Problem details:
Write the data below out exactly as it stands. Do not include the pictures.

___ Information supplied ___

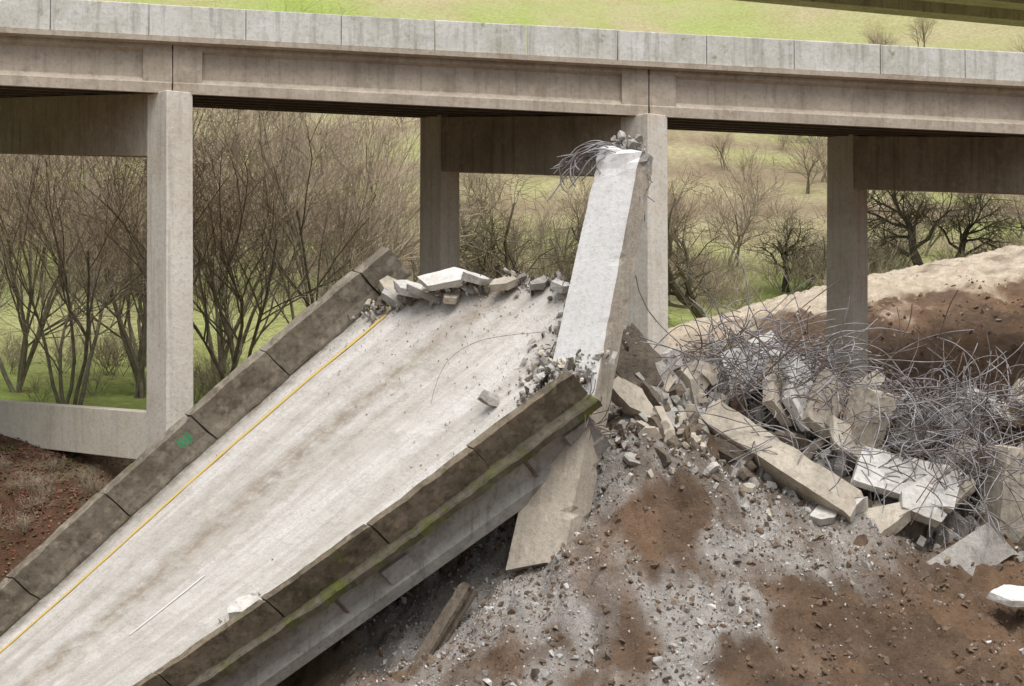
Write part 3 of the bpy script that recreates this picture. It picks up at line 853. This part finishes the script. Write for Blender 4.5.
for x, y, sc in ((1.6, 90, 1.5), (12.6, 103, 1.5), (31.5, 125, 1.7), (21, 124, 1.1), (40, 122, 1.3), (-3, 108, 1.3), (7.0, 106, 1.3), (35.5, 130, 1.4)):
    plant('bare_oak_tree', TR.choice(T_oak), x, y, sc)
dt = empty('distant_trees')
for i in range(170):
    y = TR.uniform(120, 290); x = TR.uniform(-.36, .36) * y
    if x > 0.08 * y and y < 240 and TR.random() < .5: continue
    if y > 255 and TR.random() < .5: continue
    plant('distant_tree', TR.choice(T_far), x, y, TR.uniform(.8, 1.3), dt)
br = empty('brush_thicket')
for i in range(150):
    a = TR.random()
    if a < .25: x = TR.uniform(-30, 2); y = TR.uniform(76, 98)
    elif a < .6: x = TR.uniform(2, 45); y = TR.uniform(104, 132)
    else: y = TR.uniform(110, 250); x = TR.uniform(-.36, .36) * y
    plant('brush', TR.choice(T_shrub), x, y, TR.uniform(.6, 1.2) * (1 if y < 110 else 1.8), br)
for i in range(14):
    plant('bramble', T_shrub[0], TR.uniform(-22, -15), TR.uniform(57, 62), TR.uniform(.25, .5), br)

mb = MB()
for i in range(11000):
    x = RG.uniform(-24, -6); y = RG.uniform(55.5, 70)
    z = gz(x, y) + RG.uniform(.0, .08); r = RG.uniform(.03, .09); a = RG.uniform(0, 6.28); t = RG.uniform(-.6, .6)
    u = Vector((math.cos(a), math.sin(a), t)) * r; w = Vector((-math.sin(a), math.cos(a), RG.uniform(-.6, .6))) * r * .7
    c = Vector((x, y, z))
    ivy = noise.noise(Vector((x * .5, y * .5, 3))) > .08
    mb.add([c - u, c - w, c + u, c + w], [(0, 1, 2, 3)], 2 if (ivy and RG.random() < .6) else RG.choice([0, 0, 1]))
mb.build('leaf_litter', [simple('red_leaf', (.30, .10, .06), (.17, .07, .04), 3), simple('brown_leaf', (.28, .19, .12), (.15, .10, .065), 3), simple('ivy_leaf', (.07, .12, .02), (.12, .15, .03), 3)])

# ------------------------------------------------------------------ light
wd = bpy.data.worlds.new('World'); scene.world = wd; wd.use_nodes = True
nt = wd.node_tree; bg = nt.nodes['Background']
sky = nd(nt, 'ShaderNodeTexSky', sky_type='NISHITA'); sky.sun_disc = False
sunv = Vector((.12, -.36, .92)).normalized()
el = math.asin(sunv.z); az = math.atan2(sunv.x, sunv.y)
sky.sun_elevation = el; sky.sun_rotation = az; sky.dust_density = 5; sky.air_density = 1.2
hs = nd(nt, 'ShaderNodeHueSaturation'); hs.inputs['Saturation'].default_value = 0.4
nt.links.new(sky.outputs[0], hs.inputs['Color']); nt.links.new(hs.outputs[0], bg.inputs[0])
bg.inputs[1].default_value = 0.15
sl_ = bpy.data.lights.new('sun', 'SUN'); sl_.energy = 2.2; sl_.angle = math.radians(45); sl_.color = (1, .975, .95)
so = bpy.data.objects.new('sun', sl_); scene.collection.objects.link(so)
so.rotation_euler = (-sunv).to_track_quat('-Z', 'Y').to_euler()

cam = bpy.data.cameras.new('camera'); co = bpy.data.objects.new('camera', cam); scene.collection.objects.link(co)
co.location = (0, 0, 0); co.rotation_euler = (math.radians(90), 0, 0)
cam.sensor_width = 36; cam.lens = 1620 / 1024 * 36; cam.clip_end = 3000; cam.clip_start = .5
scene.camera = co
print('FACES', sum(len(o.data.polygons) for o in scene.objects if o.type == 'MESH'))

___

Written reply:
Write part 3 of the bpy script that recreates this picture. It picks up at line 853. This part finishes the script. Write for Blender 4.5.
for x, y, sc in ((1.6, 90, 1.5), (12.6, 103, 1.5), (31.5, 125, 1.7), (21, 124, 1.1), (40, 122, 1.3), (-3, 108, 1.3), (7.0, 106, 1.3), (35.5, 130, 1.4)):
    plant('bare_oak_tree', TR.choice(T_oak), x, y, sc)
dt = empty('distant_trees')
for i in range(170):
    y = TR.uniform(120, 290); x = TR.uniform(-.36, .36) * y
    if x > 0.08 * y and y < 240 and TR.random() < .5: continue
    if y > 255 and TR.random() < .5: continue
    plant('distant_tree', TR.choice(T_far), x, y, TR.uniform(.8, 1.3), dt)
br = empty('brush_thicket')
for i in range(150):
    a = TR.random()
    if a < .25: x = TR.uniform(-30, 2); y = TR.uniform(76, 98)
    elif a < .6: x = TR.uniform(2, 45); y = TR.uniform(104, 132)
    else: y = TR.uniform(110, 250); x = TR.uniform(-.36, .36) * y
    plant('brush', TR.choice(T_shrub), x, y, TR.uniform(.6, 1.2) * (1 if y < 110 else 1.8), br)
for i in range(14):
    plant('bramble', T_shrub[0], TR.uniform(-22, -15), TR.uniform(57, 62), TR.uniform(.25, .5), br)

mb = MB()
for i in range(11000):
    x = RG.uniform(-24, -6); y = RG.uniform(55.5, 70)
    z = gz(x, y) + RG.uniform(.0, .08); r = RG.uniform(.03, .09); a = RG.uniform(0, 6.28); t = RG.uniform(-.6, .6)
    u = Vector((math.cos(a), math.sin(a), t)) * r; w = Vector((-math.sin(a), math.cos(a), RG.uniform(-.6, .6))) * r * .7
    c = Vector((x, y, z))
    ivy = noise.noise(Vector((x * .5, y * .5, 3))) > .08
    mb.add([c - u, c - w, c + u, c + w], [(0, 1, 2, 3)], 2 if (ivy and RG.random() < .6) else RG.choice([0, 0, 1]))
mb.build('leaf_litter', [simple('red_leaf', (.30, .10, .06), (.17, .07, .04), 3), simple('brown_leaf', (.28, .19, .12), (.15, .10, .065), 3), simple('ivy_leaf', (.07, .12, .02), (.12, .15, .03), 3)])

# ------------------------------------------------------------------ light
wd = bpy.data.worlds.new('World'); scene.world = wd; wd.use_nodes = True
nt = wd.node_tree; bg = nt.nodes['Background']
sky = nd(nt, 'ShaderNodeTexSky', sky_type='NISHITA'); sky.sun_disc = False
sunv = Vector((.12, -.36, .92)).normalized()
el = math.asin(sunv.z); az = math.atan2(sunv.x, sunv.y)
sky.sun_elevation = el; sky.sun_rotation = az; sky.dust_density = 5; sky.air_density = 1.2
hs = nd(nt, 'ShaderNodeHueSaturation'); hs.inputs['Saturation'].default_value = 0.4
nt.links.new(sky.outputs[0], hs.inputs['Color']); nt.links.new(hs.outputs[0], bg.inputs[0])
bg.inputs[1].default_value = 0.15
sl_ = bpy.data.lights.new('sun', 'SUN'); sl_.energy = 2.2; sl_.angle = math.radians(45); sl_.color = (1, .975, .95)
so = bpy.data.objects.new('sun', sl_); scene.collection.objects.link(so)
so.rotation_euler = (-sunv).to_track_quat('-Z', 'Y').to_euler()

cam = bpy.data.cameras.new('camera'); co = bpy.data.objects.new('camera', cam); scene.collection.objects.link(co)
co.location = (0, 0, 0); co.rotation_euler = (math.radians(90), 0, 0)
cam.sensor_width = 36; cam.lens = 1620 / 1024 * 36; cam.clip_end = 3000; cam.clip_start = .5
scene.camera = co
print('FACES', sum(len(o.data.polygons) for o in scene.objects if o.type == 'MESH'))